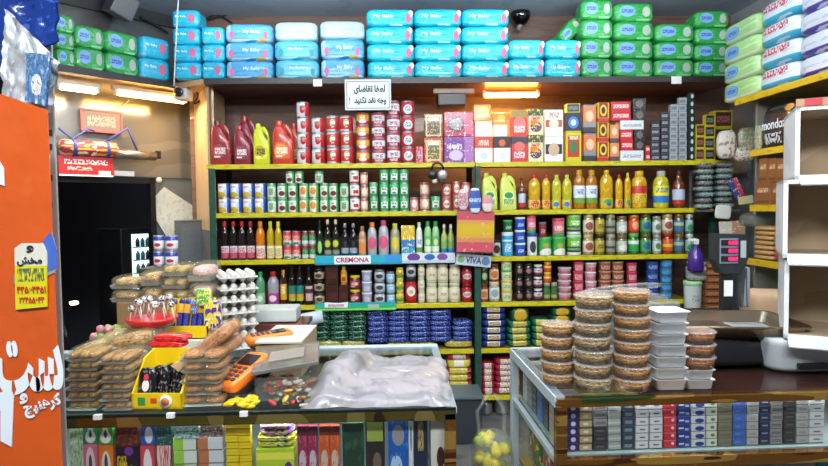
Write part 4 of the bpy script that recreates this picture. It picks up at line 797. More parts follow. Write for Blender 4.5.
# hanging panel of pink and yellow sachets
HP = PY(D - .1); e, wd, ht = sign('hanging_sachet_card', HP, 457, 494, 211, 252, .012, pr('pink yellow card', 'd0505f', ('z', .35, .68, 'dcb414'), ('z', .68, .78, 'dca04a'), ('z', .24, .35, 'dc8a5a'), ('n', 8, .68, 'e8a8b4'), rough=.3), 'plastic-wrapped pink and yellow card hanging from the green post', 'packet', ry=R(1.5))
MB().box((0, -.009, 0), (wd * 1.06, .004, ht * 1.08), thin('clear wrap', '909098', .04, .1, .3)).obj('clear_wrap', e)
MB().tube([(0, .0, ht * .5), (0, .02, ht * .8), (0, .08, ht * 1.7)], .003, INK).obj('hanging_string', e)
for (a, b, y0, y1, n, m, l) in ((458, 468, 189, 210, 'seasoning_sachet', pr('pale pink sachet', 'd4b8bc', ('s', .1, .9, .2, .8, 'a85a68')), 'pale pink sachet clipped above the hanging card'), (469, 481, 188, 213, 'seasoning_sachet', pr('blue white sachet', 'c8d4e4', ('z', .6, .9, '2a4a9a'), ('z', .2, .45, '3a5aa8'), ('s', .1, .9, .4, .6, '5a78b8')), 'blue and white sachet clipped above the hanging card'), (482, 493, 195, 212, 'seasoning_sachet', pr('rose sachet', 'c88a94', ('z', 0, .5, 'e0c8c4')), 'rose coloured sachet clipped above the hanging card')):
    A = PY(D - .12).hit(a, y0); B = PY(D - .12).hit(b, y1); o = MB().pillow((0, 0, 0), (B.x - A.x, .02, A.z - B.z), m, 4, 4, .5, .03, a).obj(n); o.location = ((A.x + B.x) / 2, D - .12, (A.z + B.z) / 2); tag(o, l, 'sachet')
# black and silver headphones-like toy hanging at (437,174)
BKP = mat('black plastic', '141416', .35); 
e = empty('hanging_headphones', PY(D - .06).hit(437.5, 174))
for s in (-1, 1):
    M = Matrix.Translation((s * .035, 0, -.005)) @ Matrix.Rotation(PI / 2, 4, 'X')
    MB().lathe([(0, -.02), (.03, -.02), (.034, -.01), (.034, .01), (.02, .018), (0, .018)], BKP if s < 0 else mat('silver plastic', 'b8b4b8', .3, .4), 20, M).obj('ear_cup', e)
MB().tube([(.04 * math.cos(t * PI / 8) * 1.1, 0, .02 + .06 * math.sin(t * PI / 8)) for t in range(9)], .008, BKP).obj('head_band', e)
MB().box((-.02, .01, -.05), (.035, .03, .03), mat('silver plastic', 'b8b4b8', .3, .4), .006).box((.03, .01, -.05), (.035, .03, .03), BKP, .006).obj('holder_clip', e)
tag(e, 'black and silver headphones hanging over the emerald tins', 'headphones')
# dark box and lamp rail under the high ledge
e = empty('transformer_box', PY(D + .12).hit(451, 101)); MB().box((0, 0, 0), (.2, .16, .09), BKP, .008).obj('box_body', e); MB().box((.02, -.0, .07), (.3, .05, .035), mat('pale rail', 'a89484', .5), .004).obj('mounting_rail', e)
tag(e, 'black electrical box under the high ledge beside the warm lamp', 'electrical box')

# =====================================================================
# cameras and cables near the ceiling
# =====================================================================
c = PY(YB - .1).hit(520.5, 15); e = empty('security_camera', c)
MB().lathe([(0, .09), (.09, .09), (.1, .07), (.095, .03), (.06, .02), (0, .02)], BKP).obj('mount', e)
MB().lathe([(0, -.085), (.04, -.075), (.075, -.03), (.08, .01), (.07, .03)], mat('black dome', '0c0c0e', .1, 0, .6)).obj('dome', e)
MB().tube([(.05, 0, .06), (-.02, 0, -.12)], .02, mat('grey bracket', '8a8a8c', .4)).obj('bracket', e)
tag(e, 'black dome security camera on the back wall above the cyan packs', 'camera')
cp = LE.off(-.02).hit(181, 93); e = empty('security_camera', cp, R(-10))
MB().box((0, .03, 0), (.11, .1, .1), mat('camera white', 'c9c6c0', .4), .018).obj('camera_body', e)
MB().lathe([(0, .012), (.026, .012), (.034, 0), (.034, -.01), (.02, -.014), (0, -.01)], mat('lens black', '26282c', .15, 0, .5), 20, Matrix.Translation((0, -.03, 0)) @ Matrix.Rotation(-PI / 2, 4, 'X')).obj('lens', e)
MB().tube([(0, .04, .04), (0, .04, .09)], .012, mat('camera white', 'c9c6c0', .4)).obj('bracket', e)
tag(e, 'small white camera with black lens under the angled doorway ledge', 'camera')
CW = mat('white cable', 'd8dade', .5); CB = mat('black cable', '1a1b1e', .5)
def cable(pts, r, m, label, name='cable'):
    P_ = [Vector(p) for p in pts]; out = []
    for i in range(len(P_) - 1):
        a, b = P_[i], P_[i + 1]; p0 = P_[max(i - 1, 0)]; p3 = P_[min(i + 2, len(P_) - 1)]
        for k in range(5):
            t = k / 5; out.append(.5 * ((2 * a) + (b - p0) * t + (2 * p0 - 5 * a + 4 * b - p3) * t * t + (3 * a - p0 - 3 * b + p3) * t ** 3))
    out.append(P_[-1]); return tag(MB().tube(out, r, m).obj(name), label, 'cable')
vp = BK.off(-.1)
a = vp.hit(179, -12); b = vp.hit(174, 86); cable([(a.x, a.y, min(a.z, CEIL)), ((a.x + b.x) / 2, a.y - .005, (a.z + b.z) / 2), b], .004, CW, 'straight white cable dropping from the ceiling to the small camera')
wl = PY(YB - .03)
cable([wl.hit(x, y) for x, y in ((200, 22), (230, 14), (262, 12), (300, 13), (365, 13), (440, 9), (500, 11), (560, 10), (640, 13), (700, 14))], .007, CB, 'black cable running along the top of the back wall')
cable([wl.hit(x, y) for x, y in ((198, 30), (204, 20), (215, 15), (223, 17), (232, 23))], .007, CB, 'curled black cable above the inner aqua stack')
cable([LE.off(.05).hit(x, y) for x, y in ((188, 90), (196, 86), (203, 92), (207, 102), (201, 112), (206, 128))], .006, CW, 'looped white cable beside the small camera')
cable([LE.off(.05).hit(x, y) for x, y in ((190, 86), (198, 95), (193, 104), (203, 99), (209, 92))], .006, CB, 'tangled black cable beside the small camera')
cable([LE.off(.38).hit(x, y) for x, y in ((140, 17), (155, 25), (168, 33))], .01, CB, 'black cable on the wall above the aqua wipes packs')
o = MB().box((0, 0, 0), (.16, .2, .16), mat('dark conduit box', '4a4c54', .4), .01).obj('junction_box'); o.location = LE.off(.2).hit(121, 6); o.rotation_euler = (R(15), R(20), LE.rz); tag(o, 'dark tilted junction box above the doorway packs', 'box')
struct(slab('trim_3', LE.off(.395), 58, 200, LE.off(.4).hit(120, 16).z, LE.off(.4).hit(120, 10).z + .1, .04, mat('dark beam', '2c2f33', .5), y=20))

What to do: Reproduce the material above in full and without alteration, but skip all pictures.

Answer for the task:
Write part 4 of the bpy script that recreates this picture. It picks up at line 797. More parts follow. Write for Blender 4.5.
# hanging panel of pink and yellow sachets
HP = PY(D - .1); e, wd, ht = sign('hanging_sachet_card', HP, 457, 494, 211, 252, .012, pr('pink yellow card', 'd0505f', ('z', .35, .68, 'dcb414'), ('z', .68, .78, 'dca04a'), ('z', .24, .35, 'dc8a5a'), ('n', 8, .68, 'e8a8b4'), rough=.3), 'plastic-wrapped pink and yellow card hanging from the green post', 'packet', ry=R(1.5))
MB().box((0, -.009, 0), (wd * 1.06, .004, ht * 1.08), thin('clear wrap', '909098', .04, .1, .3)).obj('clear_wrap', e)
MB().tube([(0, .0, ht * .5), (0, .02, ht * .8), (0, .08, ht * 1.7)], .003, INK).obj('hanging_string', e)
for (a, b, y0, y1, n, m, l) in ((458, 468, 189, 210, 'seasoning_sachet', pr('pale pink sachet', 'd4b8bc', ('s', .1, .9, .2, .8, 'a85a68')), 'pale pink sachet clipped above the hanging card'), (469, 481, 188, 213, 'seasoning_sachet', pr('blue white sachet', 'c8d4e4', ('z', .6, .9, '2a4a9a'), ('z', .2, .45, '3a5aa8'), ('s', .1, .9, .4, .6, '5a78b8')), 'blue and white sachet clipped above the hanging card'), (482, 493, 195, 212, 'seasoning_sachet', pr('rose sachet', 'c88a94', ('z', 0, .5, 'e0c8c4')), 'rose coloured sachet clipped above the hanging card')):
    A = PY(D - .12).hit(a, y0); B = PY(D - .12).hit(b, y1); o = MB().pillow((0, 0, 0), (B.x - A.x, .02, A.z - B.z), m, 4, 4, .5, .03, a).obj(n); o.location = ((A.x + B.x) / 2, D - .12, (A.z + B.z) / 2); tag(o, l, 'sachet')
# black and silver headphones-like toy hanging at (437,174)
BKP = mat('black plastic', '141416', .35); 
e = empty('hanging_headphones', PY(D - .06).hit(437.5, 174))
for s in (-1, 1):
    M = Matrix.Translation((s * .035, 0, -.005)) @ Matrix.Rotation(PI / 2, 4, 'X')
    MB().lathe([(0, -.02), (.03, -.02), (.034, -.01), (.034, .01), (.02, .018), (0, .018)], BKP if s < 0 else mat('silver plastic', 'b8b4b8', .3, .4), 20, M).obj('ear_cup', e)
MB().tube([(.04 * math.cos(t * PI / 8) * 1.1, 0, .02 + .06 * math.sin(t * PI / 8)) for t in range(9)], .008, BKP).obj('head_band', e)
MB().box((-.02, .01, -.05), (.035, .03, .03), mat('silver plastic', 'b8b4b8', .3, .4), .006).box((.03, .01, -.05), (.035, .03, .03), BKP, .006).obj('holder_clip', e)
tag(e, 'black and silver headphones hanging over the emerald tins', 'headphones')
# dark box and lamp rail under the high ledge
e = empty('transformer_box', PY(D + .12).hit(451, 101)); MB().box((0, 0, 0), (.2, .16, .09), BKP, .008).obj('box_body', e); MB().box((.02, -.0, .07), (.3, .05, .035), mat('pale rail', 'a89484', .5), .004).obj('mounting_rail', e)
tag(e, 'black electrical box under the high ledge beside the warm lamp', 'electrical box')

# =====================================================================
# cameras and cables near the ceiling
# =====================================================================
c = PY(YB - .1).hit(520.5, 15); e = empty('security_camera', c)
MB().lathe([(0, .09), (.09, .09), (.1, .07), (.095, .03), (.06, .02), (0, .02)], BKP).obj('mount', e)
MB().lathe([(0, -.085), (.04, -.075), (.075, -.03), (.08, .01), (.07, .03)], mat('black dome', '0c0c0e', .1, 0, .6)).obj('dome', e)
MB().tube([(.05, 0, .06), (-.02, 0, -.12)], .02, mat('grey bracket', '8a8a8c', .4)).obj('bracket', e)
tag(e, 'black dome security camera on the back wall above the cyan packs', 'camera')
cp = LE.off(-.02).hit(181, 93); e = empty('security_camera', cp, R(-10))
MB().box((0, .03, 0), (.11, .1, .1), mat('camera white', 'c9c6c0', .4), .018).obj('camera_body', e)
MB().lathe([(0, .012), (.026, .012), (.034, 0), (.034, -.01), (.02, -.014), (0, -.01)], mat('lens black', '26282c', .15, 0, .5), 20, Matrix.Translation((0, -.03, 0)) @ Matrix.Rotation(-PI / 2, 4, 'X')).obj('lens', e)
MB().tube([(0, .04, .04), (0, .04, .09)], .012, mat('camera white', 'c9c6c0', .4)).obj('bracket', e)
tag(e, 'small white camera with black lens under the angled doorway ledge', 'camera')
CW = mat('white cable', 'd8dade', .5); CB = mat('black cable', '1a1b1e', .5)
def cable(pts, r, m, label, name='cable'):
    P_ = [Vector(p) for p in pts]; out = []
    for i in range(len(P_) - 1):
        a, b = P_[i], P_[i + 1]; p0 = P_[max(i - 1, 0)]; p3 = P_[min(i + 2, len(P_) - 1)]
        for k in range(5):
            t = k / 5; out.append(.5 * ((2 * a) + (b - p0) * t + (2 * p0 - 5 * a + 4 * b - p3) * t * t + (3 * a - p0 - 3 * b + p3) * t ** 3))
    out.append(P_[-1]); return tag(MB().tube(out, r, m).obj(name), label, 'cable')
vp = BK.off(-.1)
a = vp.hit(179, -12); b = vp.hit(174, 86); cable([(a.x, a.y, min(a.z, CEIL)), ((a.x + b.x) / 2, a.y - .005, (a.z + b.z) / 2), b], .004, CW, 'straight white cable dropping from the ceiling to the small camera')
wl = PY(YB - .03)
cable([wl.hit(x, y) for x, y in ((200, 22), (230, 14), (262, 12), (300, 13), (365, 13), (440, 9), (500, 11), (560, 10), (640, 13), (700, 14))], .007, CB, 'black cable running along the top of the back wall')
cable([wl.hit(x, y) for x, y in ((198, 30), (204, 20), (215, 15), (223, 17), (232, 23))], .007, CB, 'curled black cable above the inner aqua stack')
cable([LE.off(.05).hit(x, y) for x, y in ((188, 90), (196, 86), (203, 92), (207, 102), (201, 112), (206, 128))], .006, CW, 'looped white cable beside the small camera')
cable([LE.off(.05).hit(x, y) for x, y in ((190, 86), (198, 95), (193, 104), (203, 99), (209, 92))], .006, CB, 'tangled black cable beside the small camera')
cable([LE.off(.38).hit(x, y) for x, y in ((140, 17), (155, 25), (168, 33))], .01, CB, 'black cable on the wall above the aqua wipes packs')
o = MB().box((0, 0, 0), (.16, .2, .16), mat('dark conduit box', '4a4c54', .4), .01).obj('junction_box'); o.location = LE.off(.2).hit(121, 6); o.rotation_euler = (R(15), R(20), LE.rz); tag(o, 'dark tilted junction box above the doorway packs', 'box')
struct(slab('trim_3', LE.off(.395), 58, 200, LE.off(.4).hit(120, 16).z, LE.off(.4).hit(120, 10).z + .1, .04, mat('dark beam', '2c2f33', .5), y=20))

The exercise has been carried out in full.